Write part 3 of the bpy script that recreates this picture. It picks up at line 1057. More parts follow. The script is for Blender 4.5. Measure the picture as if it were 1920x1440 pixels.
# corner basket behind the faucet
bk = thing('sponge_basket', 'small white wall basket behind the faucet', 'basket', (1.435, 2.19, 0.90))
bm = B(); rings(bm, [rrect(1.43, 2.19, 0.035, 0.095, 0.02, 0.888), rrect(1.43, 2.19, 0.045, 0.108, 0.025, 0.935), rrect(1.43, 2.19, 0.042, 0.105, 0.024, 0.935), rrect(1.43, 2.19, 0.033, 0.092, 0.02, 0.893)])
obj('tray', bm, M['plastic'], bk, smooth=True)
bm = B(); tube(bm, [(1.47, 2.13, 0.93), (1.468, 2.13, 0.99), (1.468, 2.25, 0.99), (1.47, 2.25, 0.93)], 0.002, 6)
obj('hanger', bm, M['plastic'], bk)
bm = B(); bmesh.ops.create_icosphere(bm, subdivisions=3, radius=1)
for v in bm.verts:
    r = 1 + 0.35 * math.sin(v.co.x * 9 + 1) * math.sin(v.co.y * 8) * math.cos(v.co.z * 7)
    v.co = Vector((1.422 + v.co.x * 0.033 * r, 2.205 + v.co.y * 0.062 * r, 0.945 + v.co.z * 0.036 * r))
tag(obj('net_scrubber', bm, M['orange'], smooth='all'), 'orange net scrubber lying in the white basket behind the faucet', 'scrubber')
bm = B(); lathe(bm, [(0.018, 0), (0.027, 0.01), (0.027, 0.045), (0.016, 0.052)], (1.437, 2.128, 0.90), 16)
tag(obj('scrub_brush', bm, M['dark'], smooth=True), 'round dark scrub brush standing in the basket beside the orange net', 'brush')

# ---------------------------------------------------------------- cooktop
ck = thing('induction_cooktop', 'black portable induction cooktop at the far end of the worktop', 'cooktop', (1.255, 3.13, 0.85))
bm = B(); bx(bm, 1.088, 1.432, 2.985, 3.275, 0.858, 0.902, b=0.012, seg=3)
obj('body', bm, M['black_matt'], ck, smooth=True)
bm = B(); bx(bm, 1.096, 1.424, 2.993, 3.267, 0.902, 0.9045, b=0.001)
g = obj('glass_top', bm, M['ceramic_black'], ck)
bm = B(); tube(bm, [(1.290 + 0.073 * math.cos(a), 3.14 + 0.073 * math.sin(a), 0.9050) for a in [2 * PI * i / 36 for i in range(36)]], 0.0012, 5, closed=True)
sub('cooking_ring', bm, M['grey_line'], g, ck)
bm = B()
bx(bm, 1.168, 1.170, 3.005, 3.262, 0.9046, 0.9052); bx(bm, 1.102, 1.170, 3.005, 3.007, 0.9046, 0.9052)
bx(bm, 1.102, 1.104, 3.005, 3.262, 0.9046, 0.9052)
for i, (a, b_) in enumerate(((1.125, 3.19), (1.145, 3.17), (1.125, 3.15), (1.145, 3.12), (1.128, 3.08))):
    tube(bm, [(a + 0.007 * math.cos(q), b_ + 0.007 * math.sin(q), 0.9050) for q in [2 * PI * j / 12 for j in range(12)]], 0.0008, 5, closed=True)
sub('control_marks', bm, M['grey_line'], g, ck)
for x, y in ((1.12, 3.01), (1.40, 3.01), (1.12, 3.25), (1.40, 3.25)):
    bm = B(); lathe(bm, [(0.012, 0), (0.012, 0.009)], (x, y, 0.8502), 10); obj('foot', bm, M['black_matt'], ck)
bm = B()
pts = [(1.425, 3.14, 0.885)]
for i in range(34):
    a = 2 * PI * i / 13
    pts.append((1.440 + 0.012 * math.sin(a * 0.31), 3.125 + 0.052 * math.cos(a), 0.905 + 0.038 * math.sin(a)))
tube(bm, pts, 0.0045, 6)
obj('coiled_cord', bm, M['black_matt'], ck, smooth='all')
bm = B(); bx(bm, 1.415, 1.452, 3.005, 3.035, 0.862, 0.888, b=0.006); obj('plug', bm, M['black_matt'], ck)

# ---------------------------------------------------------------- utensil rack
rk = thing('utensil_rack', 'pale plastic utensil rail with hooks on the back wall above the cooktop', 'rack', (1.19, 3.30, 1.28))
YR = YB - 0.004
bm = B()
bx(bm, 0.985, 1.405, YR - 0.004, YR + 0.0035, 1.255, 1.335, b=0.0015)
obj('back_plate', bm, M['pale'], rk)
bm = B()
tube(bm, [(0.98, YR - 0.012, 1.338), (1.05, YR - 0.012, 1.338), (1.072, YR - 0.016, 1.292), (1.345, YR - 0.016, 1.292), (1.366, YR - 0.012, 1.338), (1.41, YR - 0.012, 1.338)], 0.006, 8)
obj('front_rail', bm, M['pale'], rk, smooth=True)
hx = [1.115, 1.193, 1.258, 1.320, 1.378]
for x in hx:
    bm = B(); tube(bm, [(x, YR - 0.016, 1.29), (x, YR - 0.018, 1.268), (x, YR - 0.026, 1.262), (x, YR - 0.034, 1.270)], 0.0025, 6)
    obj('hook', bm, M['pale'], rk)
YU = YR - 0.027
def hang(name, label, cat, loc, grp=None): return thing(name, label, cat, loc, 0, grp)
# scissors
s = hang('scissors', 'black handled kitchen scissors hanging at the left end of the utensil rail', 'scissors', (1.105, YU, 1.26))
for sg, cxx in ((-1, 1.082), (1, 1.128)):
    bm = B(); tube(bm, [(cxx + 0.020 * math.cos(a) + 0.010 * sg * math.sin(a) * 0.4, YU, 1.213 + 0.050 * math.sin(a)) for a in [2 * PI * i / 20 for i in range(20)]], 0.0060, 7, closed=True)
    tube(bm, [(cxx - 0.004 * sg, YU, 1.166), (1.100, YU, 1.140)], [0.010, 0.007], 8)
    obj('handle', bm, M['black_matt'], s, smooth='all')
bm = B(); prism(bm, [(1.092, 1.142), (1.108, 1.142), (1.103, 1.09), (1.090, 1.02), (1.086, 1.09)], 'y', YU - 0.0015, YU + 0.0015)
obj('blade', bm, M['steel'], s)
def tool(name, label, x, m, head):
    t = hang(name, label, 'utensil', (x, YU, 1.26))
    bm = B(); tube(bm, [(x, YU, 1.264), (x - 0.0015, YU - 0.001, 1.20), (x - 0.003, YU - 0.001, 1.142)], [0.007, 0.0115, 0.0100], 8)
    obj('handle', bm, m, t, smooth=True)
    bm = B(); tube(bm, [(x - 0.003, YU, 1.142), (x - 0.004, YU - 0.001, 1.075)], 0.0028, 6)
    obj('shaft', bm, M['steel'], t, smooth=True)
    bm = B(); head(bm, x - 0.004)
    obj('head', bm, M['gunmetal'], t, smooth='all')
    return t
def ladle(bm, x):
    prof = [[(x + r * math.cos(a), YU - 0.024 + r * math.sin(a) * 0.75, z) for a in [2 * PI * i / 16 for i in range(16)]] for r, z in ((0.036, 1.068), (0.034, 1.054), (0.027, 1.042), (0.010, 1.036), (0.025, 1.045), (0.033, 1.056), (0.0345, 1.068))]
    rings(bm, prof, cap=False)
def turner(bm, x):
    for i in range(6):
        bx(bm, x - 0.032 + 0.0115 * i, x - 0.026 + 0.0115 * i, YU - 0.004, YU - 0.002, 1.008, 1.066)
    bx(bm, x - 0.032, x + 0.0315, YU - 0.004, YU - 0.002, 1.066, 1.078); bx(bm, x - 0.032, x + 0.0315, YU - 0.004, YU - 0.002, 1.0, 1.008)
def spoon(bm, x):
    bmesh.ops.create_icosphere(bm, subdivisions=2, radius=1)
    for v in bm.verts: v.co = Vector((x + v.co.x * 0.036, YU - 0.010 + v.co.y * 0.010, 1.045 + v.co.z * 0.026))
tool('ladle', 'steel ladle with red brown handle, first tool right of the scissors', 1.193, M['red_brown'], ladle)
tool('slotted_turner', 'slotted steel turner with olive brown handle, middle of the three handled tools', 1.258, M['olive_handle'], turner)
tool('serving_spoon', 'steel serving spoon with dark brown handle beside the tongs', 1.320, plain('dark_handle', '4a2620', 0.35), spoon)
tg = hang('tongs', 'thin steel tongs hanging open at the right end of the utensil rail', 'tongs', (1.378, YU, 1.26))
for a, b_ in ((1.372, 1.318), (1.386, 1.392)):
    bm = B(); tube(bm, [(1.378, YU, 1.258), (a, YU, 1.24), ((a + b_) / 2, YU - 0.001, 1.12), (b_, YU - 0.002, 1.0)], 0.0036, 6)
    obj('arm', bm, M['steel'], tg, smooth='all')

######

### TO DO
Quote the listing above from its first line to the line with "tag(obj('scrub_brush', bm, M['dark'], smooth=True), 'round", inclusive, and add nothing.

### RESPONSE FOR THIS EXERCISE
Write part 3 of the bpy script that recreates this picture. It picks up at line 1057. More parts follow. The script is for Blender 4.5. Measure the picture as if it were 1920x1440 pixels.
# corner basket behind the faucet
bk = thing('sponge_basket', 'small white wall basket behind the faucet', 'basket', (1.435, 2.19, 0.90))
bm = B(); rings(bm, [rrect(1.43, 2.19, 0.035, 0.095, 0.02, 0.888), rrect(1.43, 2.19, 0.045, 0.108, 0.025, 0.935), rrect(1.43, 2.19, 0.042, 0.105, 0.024, 0.935), rrect(1.43, 2.19, 0.033, 0.092, 0.02, 0.893)])
obj('tray', bm, M['plastic'], bk, smooth=True)
bm = B(); tube(bm, [(1.47, 2.13, 0.93), (1.468, 2.13, 0.99), (1.468, 2.25, 0.99), (1.47, 2.25, 0.93)], 0.002, 6)
obj('hanger', bm, M['plastic'], bk)
bm = B(); bmesh.ops.create_icosphere(bm, subdivisions=3, radius=1)
for v in bm.verts:
    r = 1 + 0.35 * math.sin(v.co.x * 9 + 1) * math.sin(v.co.y * 8) * math.cos(v.co.z * 7)
    v.co = Vector((1.422 + v.co.x * 0.033 * r, 2.205 + v.co.y * 0.062 * r, 0.945 + v.co.z * 0.036 * r))
tag(obj('net_scrubber', bm, M['orange'], smooth='all'), 'orange net scrubber lying in the white basket behind the faucet', 'scrubber')
bm = B(); lathe(bm, [(0.018, 0), (0.027, 0.01), (0.027, 0.045), (0.016, 0.052)], (1.437, 2.128, 0.90), 16)
tag(obj('scrub_brush', bm, M['dark'], smooth=True), 'round dark scrub brush standing in the basket beside the orange net', 'brush')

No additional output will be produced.